Cuando la vida pierde densidad y fundamento, sentido de pertenencia, trascendencia y misterio, es natural que nos entreguemos a la incoherencia y el hastío, la incertidumbre y la dispersión. Y es entonces, zambullidos en un carrusel de banalidades, debilitados por una vida sin vínculos fuertes, cuando nos entregamos a las adicciones, que en un principio son una escapatoria a ese torbellino de inanidad que nos engulle; y que, inevitablemente, acaban agravando ese mismo torbellino, que tritura y deglute nuestra propia vida y la que quienes nos rodean.
En los últimos tiempos, a la vez que crecen las adicciones de largo arraigo, como el alcohol o las drogas, se han disparado las adicciones de nueva generación, provocadas por nuestra dependencia tecnológica. Nuestra existencia parece haberse convertido en algo demasiado semejante a una carrera sin respiro, tan veloz y asfixiante que hemos llegado a extraviar la meta. Y cuando la noción de la meta vital se niega o emborrona, no nos resta otro consuelo sino atiborrarnos de sensaciones fugaces, atesorar ansiosamente experiencias que resultan siempre insatisfactorias, porque son como añicos de una vida que nunca podremos abrazar en plenitud. Todo en nuestro derredor se torna prescindible, sustituible, sucedáneo; y cuando todo deja de tener valor, nuestra vida se corrompe de una mezcla de flojera y pesadumbre de vivir que, a la vez que agosta el espíritu, trata de encontrar un lenitivo a su dolor refugiándose en la satisfacción compulsiva, nerviosa, de anhelos y apetitos que acaban convirtiéndose en adicciones. Por supuesto, tal satisfacción siempre nos sabe a pacotilla y estafa; pero, como ya nuestra vida carece de un asidero, necesitamos sepultar el regusto amargo de aquella frustración primera satisfaciendo compulsivamente otro anhelo, otro apetito, o un tumulto de apetitos y anhelos que no hacen sino excavar más el vacío de nuestra frustración, hasta que el hartazgo acaba reventándonos por dentro. Y, junto con nosotros, a las personas que nos rodean, principales víctimas de nuestras adicciones.

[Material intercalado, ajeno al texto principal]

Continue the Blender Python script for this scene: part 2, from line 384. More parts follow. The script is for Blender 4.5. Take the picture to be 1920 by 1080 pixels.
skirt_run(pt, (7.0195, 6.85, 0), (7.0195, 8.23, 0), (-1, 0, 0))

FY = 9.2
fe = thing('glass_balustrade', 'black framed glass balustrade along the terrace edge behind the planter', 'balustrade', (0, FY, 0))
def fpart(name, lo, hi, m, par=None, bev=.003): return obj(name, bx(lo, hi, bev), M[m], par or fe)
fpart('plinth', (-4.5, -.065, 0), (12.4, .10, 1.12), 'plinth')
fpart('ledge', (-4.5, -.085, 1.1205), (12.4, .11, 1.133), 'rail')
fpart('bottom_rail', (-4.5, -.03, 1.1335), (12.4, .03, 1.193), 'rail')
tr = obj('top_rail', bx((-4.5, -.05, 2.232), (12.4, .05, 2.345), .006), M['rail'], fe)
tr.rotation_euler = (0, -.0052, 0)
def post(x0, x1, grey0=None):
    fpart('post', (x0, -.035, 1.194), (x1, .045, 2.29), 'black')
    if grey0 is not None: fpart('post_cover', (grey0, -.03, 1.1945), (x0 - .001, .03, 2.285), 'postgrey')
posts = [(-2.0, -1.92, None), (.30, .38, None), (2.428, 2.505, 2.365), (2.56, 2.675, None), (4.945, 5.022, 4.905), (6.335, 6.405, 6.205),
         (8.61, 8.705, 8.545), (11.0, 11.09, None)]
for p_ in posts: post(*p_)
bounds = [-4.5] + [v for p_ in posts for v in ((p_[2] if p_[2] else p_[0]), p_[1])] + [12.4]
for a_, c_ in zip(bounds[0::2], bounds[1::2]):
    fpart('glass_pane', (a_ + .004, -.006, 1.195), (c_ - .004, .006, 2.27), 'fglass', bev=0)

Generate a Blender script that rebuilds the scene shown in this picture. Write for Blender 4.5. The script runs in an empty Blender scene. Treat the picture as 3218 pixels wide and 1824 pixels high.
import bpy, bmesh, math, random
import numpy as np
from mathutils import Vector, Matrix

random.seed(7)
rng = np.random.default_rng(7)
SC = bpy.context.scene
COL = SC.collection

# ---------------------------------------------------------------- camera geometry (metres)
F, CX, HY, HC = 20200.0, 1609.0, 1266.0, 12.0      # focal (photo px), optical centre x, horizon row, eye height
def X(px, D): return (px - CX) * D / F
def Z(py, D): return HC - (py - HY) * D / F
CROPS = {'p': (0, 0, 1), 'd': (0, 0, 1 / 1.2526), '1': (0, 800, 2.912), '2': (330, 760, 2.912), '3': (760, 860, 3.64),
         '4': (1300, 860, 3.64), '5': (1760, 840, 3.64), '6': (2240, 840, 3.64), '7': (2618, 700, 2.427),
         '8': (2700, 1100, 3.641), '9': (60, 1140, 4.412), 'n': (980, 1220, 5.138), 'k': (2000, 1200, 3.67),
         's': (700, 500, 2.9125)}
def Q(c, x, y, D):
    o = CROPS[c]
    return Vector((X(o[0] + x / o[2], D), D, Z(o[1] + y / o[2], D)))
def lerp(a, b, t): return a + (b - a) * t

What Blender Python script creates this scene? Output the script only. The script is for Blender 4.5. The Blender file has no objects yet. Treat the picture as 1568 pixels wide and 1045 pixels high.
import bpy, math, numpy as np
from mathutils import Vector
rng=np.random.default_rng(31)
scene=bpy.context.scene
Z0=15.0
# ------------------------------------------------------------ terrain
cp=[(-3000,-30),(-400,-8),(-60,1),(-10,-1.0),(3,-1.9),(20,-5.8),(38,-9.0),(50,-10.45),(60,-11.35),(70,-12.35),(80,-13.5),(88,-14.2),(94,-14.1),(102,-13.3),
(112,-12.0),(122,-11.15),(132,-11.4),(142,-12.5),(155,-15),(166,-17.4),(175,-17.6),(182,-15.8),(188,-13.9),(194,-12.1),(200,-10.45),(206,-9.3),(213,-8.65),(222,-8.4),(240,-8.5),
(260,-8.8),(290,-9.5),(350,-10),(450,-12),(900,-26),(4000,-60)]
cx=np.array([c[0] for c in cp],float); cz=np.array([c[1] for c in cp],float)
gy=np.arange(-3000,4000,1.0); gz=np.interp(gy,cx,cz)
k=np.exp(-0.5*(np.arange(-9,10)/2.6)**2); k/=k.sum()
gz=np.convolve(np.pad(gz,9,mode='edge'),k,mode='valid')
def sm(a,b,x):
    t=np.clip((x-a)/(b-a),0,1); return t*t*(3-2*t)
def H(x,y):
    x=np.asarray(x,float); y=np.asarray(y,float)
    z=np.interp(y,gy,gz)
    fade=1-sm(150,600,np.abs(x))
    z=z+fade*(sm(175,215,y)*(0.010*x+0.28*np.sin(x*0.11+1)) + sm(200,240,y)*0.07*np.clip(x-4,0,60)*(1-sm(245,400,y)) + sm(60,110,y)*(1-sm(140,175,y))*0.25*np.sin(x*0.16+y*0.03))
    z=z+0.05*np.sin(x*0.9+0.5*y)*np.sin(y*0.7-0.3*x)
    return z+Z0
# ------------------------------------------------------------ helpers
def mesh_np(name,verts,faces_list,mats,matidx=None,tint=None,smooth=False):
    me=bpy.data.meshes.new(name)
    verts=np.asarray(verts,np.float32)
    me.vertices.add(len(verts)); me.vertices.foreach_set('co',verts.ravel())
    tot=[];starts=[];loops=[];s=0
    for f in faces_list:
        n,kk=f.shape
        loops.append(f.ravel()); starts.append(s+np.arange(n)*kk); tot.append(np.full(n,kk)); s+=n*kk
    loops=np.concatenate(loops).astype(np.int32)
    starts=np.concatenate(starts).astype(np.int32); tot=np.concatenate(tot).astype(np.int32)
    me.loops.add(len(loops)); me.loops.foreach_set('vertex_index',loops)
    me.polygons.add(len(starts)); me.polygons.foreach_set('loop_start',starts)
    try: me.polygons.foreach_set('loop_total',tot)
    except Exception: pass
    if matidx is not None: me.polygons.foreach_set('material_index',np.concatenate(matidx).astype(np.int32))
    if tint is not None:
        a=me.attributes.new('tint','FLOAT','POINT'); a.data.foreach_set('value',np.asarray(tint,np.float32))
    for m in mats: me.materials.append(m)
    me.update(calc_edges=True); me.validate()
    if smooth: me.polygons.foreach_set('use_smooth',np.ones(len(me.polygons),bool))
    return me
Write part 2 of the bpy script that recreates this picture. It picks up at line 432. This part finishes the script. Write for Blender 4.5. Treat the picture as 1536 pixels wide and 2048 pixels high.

Internet se ha erigido en una categoría propia aglutinadora de un sinfín de adicciones que no hacen sino dispararse, en alas de un acceso cada vez más sencillo a través de dispositivos móviles. Estamos a un sólo click de exponernos a la ludopatía, a las compras compulsivas, al uso pernicioso de las redes sociales y a la pornografía. Y a veces sin necesidad de pulsar una sola tecla: casi la mitad de los usuarios de internet se han visto expuestos, por ejemplo, a pornografía sin desearlo, a través de pop-ups, enlaces engañosos o emails. Según un estudio realizado por EU Kids casi 40 mil niños españoles de edades comprendidas entre los once y los dieciséis años ven sexo en internet con el total desconocimiento de sus padres; sospecho que es una cifra demasiado optimista que reclama una revisión al alza. Lo que parece irrefutable es que las adicciones tecnológicas de nuestros hijos son consecuencia directa de nuestras vidas desarticuladas y sin meta, nuestras vidas ahogadas de banalidades, caracterizadas por la pérdida de densidad y fundamento, por la ruptura de los vínculos fuertes, por la dispersión y la incertidumbre. Ese es el mejor abono para las adicciones de nuestros hijos (tecnológicas y de las otras); porque nadie puede dar aquello que no tiene.